Nonostante la Martel, presidente di Giuria, odiasse il fatto lui fosse presente con un lavoro nuovo, Roman Polanski si aggiudica il Gran Premio della Giuria con J’accuse e Yonfan (protagonista di un accorato discorso sullo stato di Hong-Kong e delle rivolte in occasione della premiazione) è il migliore sceneggiatore per N.7 Cherry Lane (Ji Yuan Tau Qi Hao) che di bello aveva solo la sceneggiatura (e che per i fan dell’animazione è stato un must).
Come avevamo previsto, Toby Wallace di Babyteeth vince il premio Mastroianni come giovane attore emergente. Oltre che ringraziare la sua giovane partner nella pellicola, ci stimola a conoscere meglio i film australiani nel suo emozionantissimo discorso di ricezione del premio.
Leone del Futuro (premio Venezia Opera Prima) a You Will Die at 20 di Amjad Abu Alala (Sudan, Francia, Egitto, Germania, Norvegia, Qatar).
Io amo seguire la diretta della premiazione in strada e non in sala stampa: non importa se piova o se sia caldo, lì si ha il polso della situazione.
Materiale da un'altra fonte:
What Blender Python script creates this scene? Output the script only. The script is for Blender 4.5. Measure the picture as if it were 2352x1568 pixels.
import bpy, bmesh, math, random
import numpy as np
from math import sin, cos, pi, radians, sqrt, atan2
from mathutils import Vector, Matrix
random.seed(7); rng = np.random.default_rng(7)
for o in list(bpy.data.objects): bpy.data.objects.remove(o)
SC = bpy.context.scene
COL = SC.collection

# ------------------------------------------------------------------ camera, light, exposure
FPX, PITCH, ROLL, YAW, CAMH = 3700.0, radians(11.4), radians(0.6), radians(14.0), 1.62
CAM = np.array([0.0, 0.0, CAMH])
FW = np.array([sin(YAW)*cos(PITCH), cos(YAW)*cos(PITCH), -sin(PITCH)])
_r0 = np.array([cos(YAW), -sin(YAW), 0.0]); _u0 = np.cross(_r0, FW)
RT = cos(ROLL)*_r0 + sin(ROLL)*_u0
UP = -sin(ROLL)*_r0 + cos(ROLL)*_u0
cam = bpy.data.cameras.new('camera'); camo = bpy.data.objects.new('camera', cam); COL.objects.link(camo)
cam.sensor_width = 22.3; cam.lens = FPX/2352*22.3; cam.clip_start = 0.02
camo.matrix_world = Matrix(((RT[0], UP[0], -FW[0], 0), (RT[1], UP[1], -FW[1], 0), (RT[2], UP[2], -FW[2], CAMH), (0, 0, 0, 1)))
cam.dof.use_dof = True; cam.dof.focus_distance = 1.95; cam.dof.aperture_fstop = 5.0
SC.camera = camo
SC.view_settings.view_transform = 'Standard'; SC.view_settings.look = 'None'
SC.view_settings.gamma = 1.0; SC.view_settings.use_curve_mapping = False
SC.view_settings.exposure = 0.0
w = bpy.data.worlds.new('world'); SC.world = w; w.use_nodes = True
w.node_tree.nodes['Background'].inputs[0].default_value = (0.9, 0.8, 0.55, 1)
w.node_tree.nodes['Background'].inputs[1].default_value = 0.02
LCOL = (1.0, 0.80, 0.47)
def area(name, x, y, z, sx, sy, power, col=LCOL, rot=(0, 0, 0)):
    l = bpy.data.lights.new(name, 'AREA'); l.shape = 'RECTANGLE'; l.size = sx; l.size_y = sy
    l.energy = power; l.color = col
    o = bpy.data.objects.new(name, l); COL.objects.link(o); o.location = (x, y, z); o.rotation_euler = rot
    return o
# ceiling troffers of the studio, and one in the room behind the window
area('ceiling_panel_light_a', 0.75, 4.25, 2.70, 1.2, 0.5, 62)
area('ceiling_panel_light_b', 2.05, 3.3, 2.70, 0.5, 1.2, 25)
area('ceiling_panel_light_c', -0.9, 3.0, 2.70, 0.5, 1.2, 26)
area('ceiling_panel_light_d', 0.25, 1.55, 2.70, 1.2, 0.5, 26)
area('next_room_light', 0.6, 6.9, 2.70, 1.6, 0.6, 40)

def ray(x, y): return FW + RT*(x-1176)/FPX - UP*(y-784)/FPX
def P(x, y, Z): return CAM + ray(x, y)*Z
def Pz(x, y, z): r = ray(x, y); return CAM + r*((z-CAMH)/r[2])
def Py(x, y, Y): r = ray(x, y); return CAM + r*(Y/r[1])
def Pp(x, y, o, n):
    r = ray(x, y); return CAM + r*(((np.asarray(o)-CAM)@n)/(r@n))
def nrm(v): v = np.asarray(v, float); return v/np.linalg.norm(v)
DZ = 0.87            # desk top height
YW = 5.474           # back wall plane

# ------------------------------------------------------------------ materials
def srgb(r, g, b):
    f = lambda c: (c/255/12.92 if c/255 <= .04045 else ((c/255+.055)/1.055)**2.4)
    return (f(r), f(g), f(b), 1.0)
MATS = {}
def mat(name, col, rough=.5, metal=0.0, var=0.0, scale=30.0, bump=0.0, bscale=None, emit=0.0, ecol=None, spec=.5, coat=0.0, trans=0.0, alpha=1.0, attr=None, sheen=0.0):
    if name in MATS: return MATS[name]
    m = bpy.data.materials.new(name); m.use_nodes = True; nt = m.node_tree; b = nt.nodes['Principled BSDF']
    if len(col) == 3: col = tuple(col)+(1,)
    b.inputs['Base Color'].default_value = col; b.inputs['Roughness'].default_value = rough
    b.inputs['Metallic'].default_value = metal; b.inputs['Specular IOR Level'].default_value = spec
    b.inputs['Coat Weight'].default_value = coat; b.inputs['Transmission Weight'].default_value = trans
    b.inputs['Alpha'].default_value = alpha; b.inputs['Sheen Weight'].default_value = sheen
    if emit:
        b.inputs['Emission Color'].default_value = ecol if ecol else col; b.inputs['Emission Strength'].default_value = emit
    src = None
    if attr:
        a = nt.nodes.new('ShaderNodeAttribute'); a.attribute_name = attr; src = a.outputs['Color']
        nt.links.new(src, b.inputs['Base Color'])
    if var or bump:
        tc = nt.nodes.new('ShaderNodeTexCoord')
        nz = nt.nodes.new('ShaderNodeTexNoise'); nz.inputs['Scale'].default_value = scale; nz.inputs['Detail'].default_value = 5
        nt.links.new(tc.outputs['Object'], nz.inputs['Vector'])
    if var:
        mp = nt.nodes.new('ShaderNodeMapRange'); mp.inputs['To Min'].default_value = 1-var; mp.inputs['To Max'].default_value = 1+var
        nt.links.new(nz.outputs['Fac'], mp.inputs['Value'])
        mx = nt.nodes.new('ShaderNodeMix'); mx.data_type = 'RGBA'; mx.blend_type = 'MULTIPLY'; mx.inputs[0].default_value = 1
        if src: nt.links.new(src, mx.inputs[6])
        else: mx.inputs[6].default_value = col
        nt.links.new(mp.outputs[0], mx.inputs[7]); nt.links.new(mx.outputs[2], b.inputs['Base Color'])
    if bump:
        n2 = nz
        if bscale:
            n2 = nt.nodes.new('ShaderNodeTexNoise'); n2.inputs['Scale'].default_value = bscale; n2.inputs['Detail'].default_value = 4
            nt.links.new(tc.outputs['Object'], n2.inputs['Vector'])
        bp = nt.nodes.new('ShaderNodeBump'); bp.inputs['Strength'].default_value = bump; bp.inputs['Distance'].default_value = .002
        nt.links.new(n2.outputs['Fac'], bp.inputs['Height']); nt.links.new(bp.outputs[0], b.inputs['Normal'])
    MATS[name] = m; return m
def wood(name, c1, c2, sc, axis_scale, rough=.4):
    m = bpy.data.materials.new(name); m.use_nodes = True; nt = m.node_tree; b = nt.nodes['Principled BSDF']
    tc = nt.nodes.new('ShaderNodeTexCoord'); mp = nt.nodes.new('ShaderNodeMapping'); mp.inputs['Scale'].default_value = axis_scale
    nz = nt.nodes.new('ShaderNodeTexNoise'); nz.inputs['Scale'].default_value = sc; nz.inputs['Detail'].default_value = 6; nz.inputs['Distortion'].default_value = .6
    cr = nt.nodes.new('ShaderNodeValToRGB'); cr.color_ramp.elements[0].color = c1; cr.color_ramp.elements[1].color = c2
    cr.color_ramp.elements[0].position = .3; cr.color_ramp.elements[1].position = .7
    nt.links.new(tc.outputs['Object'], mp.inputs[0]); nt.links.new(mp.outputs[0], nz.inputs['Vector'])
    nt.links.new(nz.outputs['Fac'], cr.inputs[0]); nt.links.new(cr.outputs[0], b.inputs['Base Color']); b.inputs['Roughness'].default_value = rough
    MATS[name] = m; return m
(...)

Ho quindi registrato un’unica nota stonata, che spesso è stata bisbigliata da vari fan assiepati ai lati del maxischermo: la mancanza di un premio o una menzione al ceco The Painted Bird. Che sfortunatamente, aggiungo io, non vedremo mai in Italia perché un film così non trova posto nella nostra asfittica distribuzione.
Non resta che augurarvi ed augurarci ‘arrivederci’ a #Venezia77, stessa spiaggia stesso mare. Speriamo (scettici come Franco Maresco) in un mondo che ci permetta di affrontare anche altri temi e non solo stermini e sopraffazioni, distruzione del pianeta e razzismo, violenza domestica e sui bambini.